──────── Data provided ────────

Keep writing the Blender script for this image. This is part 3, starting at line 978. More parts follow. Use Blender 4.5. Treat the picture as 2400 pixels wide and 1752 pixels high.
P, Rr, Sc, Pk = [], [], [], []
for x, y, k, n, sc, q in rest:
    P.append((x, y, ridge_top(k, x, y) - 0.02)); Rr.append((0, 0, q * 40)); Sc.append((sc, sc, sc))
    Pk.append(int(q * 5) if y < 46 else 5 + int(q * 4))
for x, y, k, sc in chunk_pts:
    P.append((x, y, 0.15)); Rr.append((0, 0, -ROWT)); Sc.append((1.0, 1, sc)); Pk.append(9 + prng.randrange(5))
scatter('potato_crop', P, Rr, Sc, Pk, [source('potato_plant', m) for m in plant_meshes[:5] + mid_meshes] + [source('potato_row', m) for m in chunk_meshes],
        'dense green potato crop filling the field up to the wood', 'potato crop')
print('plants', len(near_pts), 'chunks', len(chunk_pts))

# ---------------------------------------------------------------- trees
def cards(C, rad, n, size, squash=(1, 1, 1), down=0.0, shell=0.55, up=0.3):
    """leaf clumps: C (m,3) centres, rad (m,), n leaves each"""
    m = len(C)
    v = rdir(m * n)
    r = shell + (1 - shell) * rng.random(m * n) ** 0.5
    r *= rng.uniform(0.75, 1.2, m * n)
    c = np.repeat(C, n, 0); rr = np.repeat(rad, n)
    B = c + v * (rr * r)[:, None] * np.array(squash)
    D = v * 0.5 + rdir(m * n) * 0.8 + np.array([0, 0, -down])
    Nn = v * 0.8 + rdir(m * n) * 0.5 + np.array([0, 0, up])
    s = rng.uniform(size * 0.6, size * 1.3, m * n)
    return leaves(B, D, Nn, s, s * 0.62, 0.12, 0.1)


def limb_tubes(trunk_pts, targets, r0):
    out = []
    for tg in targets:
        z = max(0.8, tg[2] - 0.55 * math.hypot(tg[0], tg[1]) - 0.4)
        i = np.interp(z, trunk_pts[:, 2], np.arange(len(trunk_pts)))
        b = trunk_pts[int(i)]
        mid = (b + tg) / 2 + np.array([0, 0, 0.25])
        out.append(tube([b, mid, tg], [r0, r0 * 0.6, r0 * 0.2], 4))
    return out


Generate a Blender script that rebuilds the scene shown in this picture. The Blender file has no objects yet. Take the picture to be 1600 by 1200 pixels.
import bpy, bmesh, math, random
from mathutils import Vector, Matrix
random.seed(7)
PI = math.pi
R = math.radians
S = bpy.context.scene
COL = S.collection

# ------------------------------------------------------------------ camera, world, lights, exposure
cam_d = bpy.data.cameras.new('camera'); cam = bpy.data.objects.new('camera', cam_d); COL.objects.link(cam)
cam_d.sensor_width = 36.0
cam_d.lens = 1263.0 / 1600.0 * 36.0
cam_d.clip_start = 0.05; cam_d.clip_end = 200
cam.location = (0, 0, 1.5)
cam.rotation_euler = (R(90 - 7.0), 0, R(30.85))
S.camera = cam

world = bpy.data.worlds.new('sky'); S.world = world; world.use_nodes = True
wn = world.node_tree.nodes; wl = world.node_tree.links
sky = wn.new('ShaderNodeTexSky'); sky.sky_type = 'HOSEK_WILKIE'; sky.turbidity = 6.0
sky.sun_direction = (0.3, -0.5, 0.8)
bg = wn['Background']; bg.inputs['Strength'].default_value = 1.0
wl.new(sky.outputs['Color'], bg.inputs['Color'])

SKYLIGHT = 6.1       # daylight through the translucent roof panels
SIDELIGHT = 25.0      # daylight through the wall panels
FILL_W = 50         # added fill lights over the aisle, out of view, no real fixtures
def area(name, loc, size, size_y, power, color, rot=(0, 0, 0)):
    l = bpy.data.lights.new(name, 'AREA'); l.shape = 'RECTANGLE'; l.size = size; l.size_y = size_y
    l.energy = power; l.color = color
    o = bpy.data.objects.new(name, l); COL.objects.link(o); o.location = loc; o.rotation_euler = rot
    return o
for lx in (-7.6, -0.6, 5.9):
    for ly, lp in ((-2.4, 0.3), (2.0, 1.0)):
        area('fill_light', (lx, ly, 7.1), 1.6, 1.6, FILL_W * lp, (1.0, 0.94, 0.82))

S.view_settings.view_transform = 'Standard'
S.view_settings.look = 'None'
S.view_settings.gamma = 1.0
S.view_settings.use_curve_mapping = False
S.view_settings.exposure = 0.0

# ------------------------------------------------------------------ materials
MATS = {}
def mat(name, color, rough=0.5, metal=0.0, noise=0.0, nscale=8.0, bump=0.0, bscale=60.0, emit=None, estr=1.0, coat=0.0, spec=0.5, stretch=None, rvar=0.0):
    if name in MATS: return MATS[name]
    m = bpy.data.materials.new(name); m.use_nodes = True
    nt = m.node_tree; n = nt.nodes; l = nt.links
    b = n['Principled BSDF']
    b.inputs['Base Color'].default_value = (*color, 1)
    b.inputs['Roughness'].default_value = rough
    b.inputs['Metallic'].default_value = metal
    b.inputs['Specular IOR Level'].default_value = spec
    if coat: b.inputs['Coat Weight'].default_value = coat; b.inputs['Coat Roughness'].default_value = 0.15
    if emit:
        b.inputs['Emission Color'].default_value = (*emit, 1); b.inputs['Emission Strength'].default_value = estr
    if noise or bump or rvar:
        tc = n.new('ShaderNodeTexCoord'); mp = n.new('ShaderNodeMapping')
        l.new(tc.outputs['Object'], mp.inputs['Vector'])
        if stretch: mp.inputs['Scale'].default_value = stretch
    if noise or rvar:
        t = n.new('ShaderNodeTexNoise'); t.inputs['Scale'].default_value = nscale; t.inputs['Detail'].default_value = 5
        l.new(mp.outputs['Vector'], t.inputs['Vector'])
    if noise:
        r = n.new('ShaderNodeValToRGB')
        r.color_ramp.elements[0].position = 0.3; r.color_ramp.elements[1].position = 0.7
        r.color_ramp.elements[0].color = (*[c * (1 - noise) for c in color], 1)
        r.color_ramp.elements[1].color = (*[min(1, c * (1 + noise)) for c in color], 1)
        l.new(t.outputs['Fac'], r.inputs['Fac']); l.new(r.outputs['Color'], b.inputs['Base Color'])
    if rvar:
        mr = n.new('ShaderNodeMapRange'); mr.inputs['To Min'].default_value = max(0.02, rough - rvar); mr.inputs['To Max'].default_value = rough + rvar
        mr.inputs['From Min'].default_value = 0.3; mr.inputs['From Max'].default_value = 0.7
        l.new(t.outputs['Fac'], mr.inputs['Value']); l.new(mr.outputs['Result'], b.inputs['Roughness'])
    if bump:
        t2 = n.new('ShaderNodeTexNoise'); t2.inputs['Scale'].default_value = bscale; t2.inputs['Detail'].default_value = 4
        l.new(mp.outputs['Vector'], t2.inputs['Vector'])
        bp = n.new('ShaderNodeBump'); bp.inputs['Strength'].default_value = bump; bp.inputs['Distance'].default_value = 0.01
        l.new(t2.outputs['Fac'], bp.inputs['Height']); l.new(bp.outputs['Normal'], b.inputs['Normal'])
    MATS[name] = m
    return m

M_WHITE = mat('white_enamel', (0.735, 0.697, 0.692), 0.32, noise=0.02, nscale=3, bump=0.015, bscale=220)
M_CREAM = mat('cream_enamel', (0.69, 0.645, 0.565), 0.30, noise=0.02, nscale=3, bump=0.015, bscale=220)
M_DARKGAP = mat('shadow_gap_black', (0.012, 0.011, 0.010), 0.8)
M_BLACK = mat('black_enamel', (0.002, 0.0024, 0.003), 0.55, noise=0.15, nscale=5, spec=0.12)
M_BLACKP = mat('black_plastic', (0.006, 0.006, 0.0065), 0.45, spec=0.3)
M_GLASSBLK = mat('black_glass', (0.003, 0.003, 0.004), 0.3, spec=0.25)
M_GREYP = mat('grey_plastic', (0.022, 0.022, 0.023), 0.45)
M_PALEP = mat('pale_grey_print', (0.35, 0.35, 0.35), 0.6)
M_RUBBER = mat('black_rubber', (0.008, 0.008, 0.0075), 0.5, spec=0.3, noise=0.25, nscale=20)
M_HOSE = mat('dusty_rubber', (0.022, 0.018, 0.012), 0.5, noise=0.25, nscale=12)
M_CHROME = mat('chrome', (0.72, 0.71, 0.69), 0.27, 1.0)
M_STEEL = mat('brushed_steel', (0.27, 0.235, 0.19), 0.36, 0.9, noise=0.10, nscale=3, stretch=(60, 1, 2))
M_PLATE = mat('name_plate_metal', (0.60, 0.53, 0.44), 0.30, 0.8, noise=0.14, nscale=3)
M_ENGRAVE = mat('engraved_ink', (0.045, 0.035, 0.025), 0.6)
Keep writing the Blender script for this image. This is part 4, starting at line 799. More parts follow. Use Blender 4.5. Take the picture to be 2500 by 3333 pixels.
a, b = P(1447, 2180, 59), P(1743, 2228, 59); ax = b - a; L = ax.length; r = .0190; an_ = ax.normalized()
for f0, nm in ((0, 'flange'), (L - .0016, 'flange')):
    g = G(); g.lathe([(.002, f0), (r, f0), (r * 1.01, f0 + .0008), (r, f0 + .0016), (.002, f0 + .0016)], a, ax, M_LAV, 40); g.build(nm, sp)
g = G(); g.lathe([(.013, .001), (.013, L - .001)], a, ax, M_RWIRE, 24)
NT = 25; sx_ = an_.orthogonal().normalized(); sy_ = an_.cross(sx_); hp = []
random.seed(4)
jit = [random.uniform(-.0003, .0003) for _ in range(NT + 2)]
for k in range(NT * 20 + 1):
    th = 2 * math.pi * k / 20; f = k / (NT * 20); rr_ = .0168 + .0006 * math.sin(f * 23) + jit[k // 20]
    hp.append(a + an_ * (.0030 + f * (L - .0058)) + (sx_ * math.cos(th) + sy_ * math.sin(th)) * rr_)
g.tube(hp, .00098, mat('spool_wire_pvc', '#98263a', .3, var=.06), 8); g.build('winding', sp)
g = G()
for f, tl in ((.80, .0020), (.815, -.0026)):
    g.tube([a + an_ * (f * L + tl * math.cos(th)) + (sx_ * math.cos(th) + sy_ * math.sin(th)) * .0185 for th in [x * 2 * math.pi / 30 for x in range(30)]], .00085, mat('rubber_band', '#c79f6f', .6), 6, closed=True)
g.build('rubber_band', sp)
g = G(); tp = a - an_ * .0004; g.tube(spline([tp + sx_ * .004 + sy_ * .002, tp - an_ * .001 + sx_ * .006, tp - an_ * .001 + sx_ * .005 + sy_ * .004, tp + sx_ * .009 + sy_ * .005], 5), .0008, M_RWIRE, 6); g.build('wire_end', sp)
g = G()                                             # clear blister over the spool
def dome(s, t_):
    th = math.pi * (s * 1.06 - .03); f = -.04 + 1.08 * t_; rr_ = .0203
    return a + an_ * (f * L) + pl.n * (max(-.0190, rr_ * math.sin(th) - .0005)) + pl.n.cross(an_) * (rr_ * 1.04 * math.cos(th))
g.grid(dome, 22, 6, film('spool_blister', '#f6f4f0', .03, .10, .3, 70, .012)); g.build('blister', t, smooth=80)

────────

— Task to carry out —
Reproduce word for word the lines of the records above, beginning at the first and ending with the line where "return leaves(B, D, Nn, s, s" appears, and nothing past it.

— Task output —
Keep writing the Blender script for this image. This is part 3, starting at line 978. More parts follow. Use Blender 4.5. Treat the picture as 2400 pixels wide and 1752 pixels high.
P, Rr, Sc, Pk = [], [], [], []
for x, y, k, n, sc, q in rest:
    P.append((x, y, ridge_top(k, x, y) - 0.02)); Rr.append((0, 0, q * 40)); Sc.append((sc, sc, sc))
    Pk.append(int(q * 5) if y < 46 else 5 + int(q * 4))
for x, y, k, sc in chunk_pts:
    P.append((x, y, 0.15)); Rr.append((0, 0, -ROWT)); Sc.append((1.0, 1, sc)); Pk.append(9 + prng.randrange(5))
scatter('potato_crop', P, Rr, Sc, Pk, [source('potato_plant', m) for m in plant_meshes[:5] + mid_meshes] + [source('potato_row', m) for m in chunk_meshes],
        'dense green potato crop filling the field up to the wood', 'potato crop')
print('plants', len(near_pts), 'chunks', len(chunk_pts))

# ---------------------------------------------------------------- trees
def cards(C, rad, n, size, squash=(1, 1, 1), down=0.0, shell=0.55, up=0.3):
    """leaf clumps: C (m,3) centres, rad (m,), n leaves each"""
    m = len(C)
    v = rdir(m * n)
    r = shell + (1 - shell) * rng.random(m * n) ** 0.5
    r *= rng.uniform(0.75, 1.2, m * n)
    c = np.repeat(C, n, 0); rr = np.repeat(rad, n)
    B = c + v * (rr * r)[:, None] * np.array(squash)
    D = v * 0.5 + rdir(m * n) * 0.8 + np.array([0, 0, -down])
    Nn = v * 0.8 + rdir(m * n) * 0.5 + np.array([0, 0, up])
    s = rng.uniform(size * 0.6, size * 1.3, m * n)
    return leaves(B, D, Nn, s, s * 0.62, 0.12, 0.1)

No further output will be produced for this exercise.